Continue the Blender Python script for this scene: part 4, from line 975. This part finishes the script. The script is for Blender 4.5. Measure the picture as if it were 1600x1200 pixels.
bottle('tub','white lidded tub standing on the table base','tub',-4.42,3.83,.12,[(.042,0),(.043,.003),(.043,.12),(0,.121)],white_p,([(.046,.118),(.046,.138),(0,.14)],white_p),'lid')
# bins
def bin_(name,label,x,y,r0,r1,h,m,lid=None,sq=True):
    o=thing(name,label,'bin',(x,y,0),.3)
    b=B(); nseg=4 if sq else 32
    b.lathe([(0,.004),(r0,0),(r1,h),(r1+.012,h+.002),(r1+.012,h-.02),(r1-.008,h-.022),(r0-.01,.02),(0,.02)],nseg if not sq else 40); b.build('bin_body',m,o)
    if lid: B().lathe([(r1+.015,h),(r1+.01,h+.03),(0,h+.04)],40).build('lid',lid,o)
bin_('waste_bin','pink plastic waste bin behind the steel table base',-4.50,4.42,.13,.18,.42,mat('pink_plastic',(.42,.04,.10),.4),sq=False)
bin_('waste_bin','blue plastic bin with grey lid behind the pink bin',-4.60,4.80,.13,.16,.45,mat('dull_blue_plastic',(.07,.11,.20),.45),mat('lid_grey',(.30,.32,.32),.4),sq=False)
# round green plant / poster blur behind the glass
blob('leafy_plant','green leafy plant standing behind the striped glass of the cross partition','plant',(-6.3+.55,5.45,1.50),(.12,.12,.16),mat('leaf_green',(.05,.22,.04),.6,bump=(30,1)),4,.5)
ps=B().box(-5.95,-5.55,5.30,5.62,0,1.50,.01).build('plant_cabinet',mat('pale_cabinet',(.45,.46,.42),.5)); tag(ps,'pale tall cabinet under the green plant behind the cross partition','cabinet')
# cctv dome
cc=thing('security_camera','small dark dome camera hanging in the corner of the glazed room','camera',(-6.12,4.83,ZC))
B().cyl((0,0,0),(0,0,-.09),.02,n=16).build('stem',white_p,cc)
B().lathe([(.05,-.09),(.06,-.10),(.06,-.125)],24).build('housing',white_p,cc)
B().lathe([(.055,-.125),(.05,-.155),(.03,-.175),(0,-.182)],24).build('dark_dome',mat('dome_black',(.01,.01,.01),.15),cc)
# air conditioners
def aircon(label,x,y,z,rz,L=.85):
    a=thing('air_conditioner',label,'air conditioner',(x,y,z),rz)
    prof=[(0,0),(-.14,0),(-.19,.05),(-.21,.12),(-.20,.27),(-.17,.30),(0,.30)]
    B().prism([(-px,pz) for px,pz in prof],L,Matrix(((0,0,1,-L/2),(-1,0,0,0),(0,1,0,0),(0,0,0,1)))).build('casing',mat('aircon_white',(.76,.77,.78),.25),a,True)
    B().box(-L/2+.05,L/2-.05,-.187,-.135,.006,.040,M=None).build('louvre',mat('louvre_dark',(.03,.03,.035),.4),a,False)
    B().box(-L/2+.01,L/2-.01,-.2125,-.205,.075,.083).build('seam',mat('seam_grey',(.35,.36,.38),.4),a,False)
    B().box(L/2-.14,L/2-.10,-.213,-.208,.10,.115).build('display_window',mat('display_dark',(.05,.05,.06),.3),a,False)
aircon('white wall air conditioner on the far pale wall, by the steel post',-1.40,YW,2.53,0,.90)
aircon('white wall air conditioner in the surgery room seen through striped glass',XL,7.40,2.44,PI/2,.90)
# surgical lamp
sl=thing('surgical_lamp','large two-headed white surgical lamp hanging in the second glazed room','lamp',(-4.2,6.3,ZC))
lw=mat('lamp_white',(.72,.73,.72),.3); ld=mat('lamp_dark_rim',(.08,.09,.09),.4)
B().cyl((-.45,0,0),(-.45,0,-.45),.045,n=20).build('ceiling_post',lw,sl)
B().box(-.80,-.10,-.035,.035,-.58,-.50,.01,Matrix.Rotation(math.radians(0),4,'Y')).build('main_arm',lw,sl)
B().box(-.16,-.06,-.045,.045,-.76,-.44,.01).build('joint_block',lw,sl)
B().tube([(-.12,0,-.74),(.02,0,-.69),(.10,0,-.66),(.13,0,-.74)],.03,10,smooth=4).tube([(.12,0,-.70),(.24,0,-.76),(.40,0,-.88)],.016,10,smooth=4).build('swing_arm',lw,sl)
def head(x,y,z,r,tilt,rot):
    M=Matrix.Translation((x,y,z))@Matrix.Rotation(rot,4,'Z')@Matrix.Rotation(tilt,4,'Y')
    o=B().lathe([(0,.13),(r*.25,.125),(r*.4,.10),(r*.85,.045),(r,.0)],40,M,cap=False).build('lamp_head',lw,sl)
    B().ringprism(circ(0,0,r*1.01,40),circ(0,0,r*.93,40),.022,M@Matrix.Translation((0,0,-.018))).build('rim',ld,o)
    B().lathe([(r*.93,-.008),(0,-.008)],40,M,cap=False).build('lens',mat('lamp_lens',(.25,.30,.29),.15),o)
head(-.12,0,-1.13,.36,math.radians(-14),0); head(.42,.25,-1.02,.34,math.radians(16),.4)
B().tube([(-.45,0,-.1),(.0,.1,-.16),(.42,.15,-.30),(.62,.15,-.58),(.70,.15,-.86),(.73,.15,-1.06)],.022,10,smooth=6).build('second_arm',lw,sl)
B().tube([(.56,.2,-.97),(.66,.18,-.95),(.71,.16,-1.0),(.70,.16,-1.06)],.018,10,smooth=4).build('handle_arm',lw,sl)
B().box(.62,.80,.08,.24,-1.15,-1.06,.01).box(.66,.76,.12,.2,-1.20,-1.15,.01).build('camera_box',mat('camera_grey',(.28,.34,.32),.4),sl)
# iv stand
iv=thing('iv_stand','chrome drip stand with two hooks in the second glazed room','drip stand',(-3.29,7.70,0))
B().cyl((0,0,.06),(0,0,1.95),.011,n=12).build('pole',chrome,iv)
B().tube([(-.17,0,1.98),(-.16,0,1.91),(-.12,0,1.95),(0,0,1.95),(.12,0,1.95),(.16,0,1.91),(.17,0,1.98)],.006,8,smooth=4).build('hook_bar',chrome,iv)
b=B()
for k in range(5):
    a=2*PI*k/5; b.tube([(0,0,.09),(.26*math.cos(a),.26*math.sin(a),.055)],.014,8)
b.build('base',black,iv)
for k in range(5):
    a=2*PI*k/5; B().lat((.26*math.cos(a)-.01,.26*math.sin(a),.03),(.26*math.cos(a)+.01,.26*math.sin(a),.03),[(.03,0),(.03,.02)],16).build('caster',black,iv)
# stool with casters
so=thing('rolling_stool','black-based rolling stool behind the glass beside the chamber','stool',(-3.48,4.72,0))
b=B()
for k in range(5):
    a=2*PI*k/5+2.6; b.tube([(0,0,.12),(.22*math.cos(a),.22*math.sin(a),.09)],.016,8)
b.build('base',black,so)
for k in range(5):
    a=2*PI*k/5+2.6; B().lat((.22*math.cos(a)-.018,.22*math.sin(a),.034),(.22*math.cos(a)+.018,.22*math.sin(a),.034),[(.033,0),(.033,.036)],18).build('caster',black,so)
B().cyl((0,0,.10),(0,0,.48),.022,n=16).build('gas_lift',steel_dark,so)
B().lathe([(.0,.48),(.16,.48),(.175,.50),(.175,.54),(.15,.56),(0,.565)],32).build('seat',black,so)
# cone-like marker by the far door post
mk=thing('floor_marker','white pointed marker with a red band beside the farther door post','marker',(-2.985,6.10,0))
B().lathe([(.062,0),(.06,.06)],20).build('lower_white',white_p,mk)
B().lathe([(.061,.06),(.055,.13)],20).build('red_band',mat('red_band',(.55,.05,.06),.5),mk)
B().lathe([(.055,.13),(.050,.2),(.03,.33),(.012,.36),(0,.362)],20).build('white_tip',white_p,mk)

→ **Set problem**: Repeat the data in its entirety, character for character.

→ **Solution to the exercise**:
Continue the Blender Python script for this scene: part 4, from line 975. This part finishes the script. The script is for Blender 4.5. Measure the picture as if it were 1600x1200 pixels.
bottle('tub','white lidded tub standing on the table base','tub',-4.42,3.83,.12,[(.042,0),(.043,.003),(.043,.12),(0,.121)],white_p,([(.046,.118),(.046,.138),(0,.14)],white_p),'lid')
# bins
def bin_(name,label,x,y,r0,r1,h,m,lid=None,sq=True):
    o=thing(name,label,'bin',(x,y,0),.3)
    b=B(); nseg=4 if sq else 32
    b.lathe([(0,.004),(r0,0),(r1,h),(r1+.012,h+.002),(r1+.012,h-.02),(r1-.008,h-.022),(r0-.01,.02),(0,.02)],nseg if not sq else 40); b.build('bin_body',m,o)
    if lid: B().lathe([(r1+.015,h),(r1+.01,h+.03),(0,h+.04)],40).build('lid',lid,o)
bin_('waste_bin','pink plastic waste bin behind the steel table base',-4.50,4.42,.13,.18,.42,mat('pink_plastic',(.42,.04,.10),.4),sq=False)
bin_('waste_bin','blue plastic bin with grey lid behind the pink bin',-4.60,4.80,.13,.16,.45,mat('dull_blue_plastic',(.07,.11,.20),.45),mat('lid_grey',(.30,.32,.32),.4),sq=False)
# round green plant / poster blur behind the glass
blob('leafy_plant','green leafy plant standing behind the striped glass of the cross partition','plant',(-6.3+.55,5.45,1.50),(.12,.12,.16),mat('leaf_green',(.05,.22,.04),.6,bump=(30,1)),4,.5)
ps=B().box(-5.95,-5.55,5.30,5.62,0,1.50,.01).build('plant_cabinet',mat('pale_cabinet',(.45,.46,.42),.5)); tag(ps,'pale tall cabinet under the green plant behind the cross partition','cabinet')
# cctv dome
cc=thing('security_camera','small dark dome camera hanging in the corner of the glazed room','camera',(-6.12,4.83,ZC))
B().cyl((0,0,0),(0,0,-.09),.02,n=16).build('stem',white_p,cc)
B().lathe([(.05,-.09),(.06,-.10),(.06,-.125)],24).build('housing',white_p,cc)
B().lathe([(.055,-.125),(.05,-.155),(.03,-.175),(0,-.182)],24).build('dark_dome',mat('dome_black',(.01,.01,.01),.15),cc)
# air conditioners
def aircon(label,x,y,z,rz,L=.85):
    a=thing('air_conditioner',label,'air conditioner',(x,y,z),rz)
    prof=[(0,0),(-.14,0),(-.19,.05),(-.21,.12),(-.20,.27),(-.17,.30),(0,.30)]
    B().prism([(-px,pz) for px,pz in prof],L,Matrix(((0,0,1,-L/2),(-1,0,0,0),(0,1,0,0),(0,0,0,1)))).build('casing',mat('aircon_white',(.76,.77,.78),.25),a,True)
    B().box(-L/2+.05,L/2-.05,-.187,-.135,.006,.040,M=None).build('louvre',mat('louvre_dark',(.03,.03,.035),.4),a,False)
    B().box(-L/2+.01,L/2-.01,-.2125,-.205,.075,.083).build('seam',mat('seam_grey',(.35,.36,.38),.4),a,False)
    B().box(L/2-.14,L/2-.10,-.213,-.208,.10,.115).build('display_window',mat('display_dark',(.05,.05,.06),.3),a,False)
aircon('white wall air conditioner on the far pale wall, by the steel post',-1.40,YW,2.53,0,.90)
aircon('white wall air conditioner in the surgery room seen through striped glass',XL,7.40,2.44,PI/2,.90)
# surgical lamp
sl=thing('surgical_lamp','large two-headed white surgical lamp hanging in the second glazed room','lamp',(-4.2,6.3,ZC))
lw=mat('lamp_white',(.72,.73,.72),.3); ld=mat('lamp_dark_rim',(.08,.09,.09),.4)
B().cyl((-.45,0,0),(-.45,0,-.45),.045,n=20).build('ceiling_post',lw,sl)
B().box(-.80,-.10,-.035,.035,-.58,-.50,.01,Matrix.Rotation(math.radians(0),4,'Y')).build('main_arm',lw,sl)
B().box(-.16,-.06,-.045,.045,-.76,-.44,.01).build('joint_block',lw,sl)
B().tube([(-.12,0,-.74),(.02,0,-.69),(.10,0,-.66),(.13,0,-.74)],.03,10,smooth=4).tube([(.12,0,-.70),(.24,0,-.76),(.40,0,-.88)],.016,10,smooth=4).build('swing_arm',lw,sl)
def head(x,y,z,r,tilt,rot):
    M=Matrix.Translation((x,y,z))@Matrix.Rotation(rot,4,'Z')@Matrix.Rotation(tilt,4,'Y')
    o=B().lathe([(0,.13),(r*.25,.125),(r*.4,.10),(r*.85,.045),(r,.0)],40,M,cap=False).build('lamp_head',lw,sl)
    B().ringprism(circ(0,0,r*1.01,40),circ(0,0,r*.93,40),.022,M@Matrix.Translation((0,0,-.018))).build('rim',ld,o)
    B().lathe([(r*.93,-.008),(0,-.008)],40,M,cap=False).build('lens',mat('lamp_lens',(.25,.30,.29),.15),o)
head(-.12,0,-1.13,.36,math.radians(-14),0); head(.42,.25,-1.02,.34,math.radians(16),.4)
B().tube([(-.45,0,-.1),(.0,.1,-.16),(.42,.15,-.30),(.62,.15,-.58),(.70,.15,-.86),(.73,.15,-1.06)],.022,10,smooth=6).build('second_arm',lw,sl)
B().tube([(.56,.2,-.97),(.66,.18,-.95),(.71,.16,-1.0),(.70,.16,-1.06)],.018,10,smooth=4).build('handle_arm',lw,sl)
B().box(.62,.80,.08,.24,-1.15,-1.06,.01).box(.66,.76,.12,.2,-1.20,-1.15,.01).build('camera_box',mat('camera_grey',(.28,.34,.32),.4),sl)
# iv stand
iv=thing('iv_stand','chrome drip stand with two hooks in the second glazed room','drip stand',(-3.29,7.70,0))
B().cyl((0,0,.06),(0,0,1.95),.011,n=12).build('pole',chrome,iv)
B().tube([(-.17,0,1.98),(-.16,0,1.91),(-.12,0,1.95),(0,0,1.95),(.12,0,1.95),(.16,0,1.91),(.17,0,1.98)],.006,8,smooth=4).build('hook_bar',chrome,iv)
b=B()
for k in range(5):
    a=2*PI*k/5; b.tube([(0,0,.09),(.26*math.cos(a),.26*math.sin(a),.055)],.014,8)
b.build('base',black,iv)
for k in range(5):
    a=2*PI*k/5; B().lat((.26*math.cos(a)-.01,.26*math.sin(a),.03),(.26*math.cos(a)+.01,.26*math.sin(a),.03),[(.03,0),(.03,.02)],16).build('caster',black,iv)
# stool with casters
so=thing('rolling_stool','black-based rolling stool behind the glass beside the chamber','stool',(-3.48,4.72,0))
b=B()
for k in range(5):
    a=2*PI*k/5+2.6; b.tube([(0,0,.12),(.22*math.cos(a),.22*math.sin(a),.09)],.016,8)
b.build('base',black,so)
for k in range(5):
    a=2*PI*k/5+2.6; B().lat((.22*math.cos(a)-.018,.22*math.sin(a),.034),(.22*math.cos(a)+.018,.22*math.sin(a),.034),[(.033,0),(.033,.036)],18).build('caster',black,so)
B().cyl((0,0,.10),(0,0,.48),.022,n=16).build('gas_lift',steel_dark,so)
B().lathe([(.0,.48),(.16,.48),(.175,.50),(.175,.54),(.15,.56),(0,.565)],32).build('seat',black,so)
# cone-like marker by the far door post
mk=thing('floor_marker','white pointed marker with a red band beside the farther door post','marker',(-2.985,6.10,0))
B().lathe([(.062,0),(.06,.06)],20).build('lower_white',white_p,mk)
B().lathe([(.061,.06),(.055,.13)],20).build('red_band',mat('red_band',(.55,.05,.06),.5),mk)
B().lathe([(.055,.13),(.050,.2),(.03,.33),(.012,.36),(0,.362)],20).build('white_tip',white_p,mk)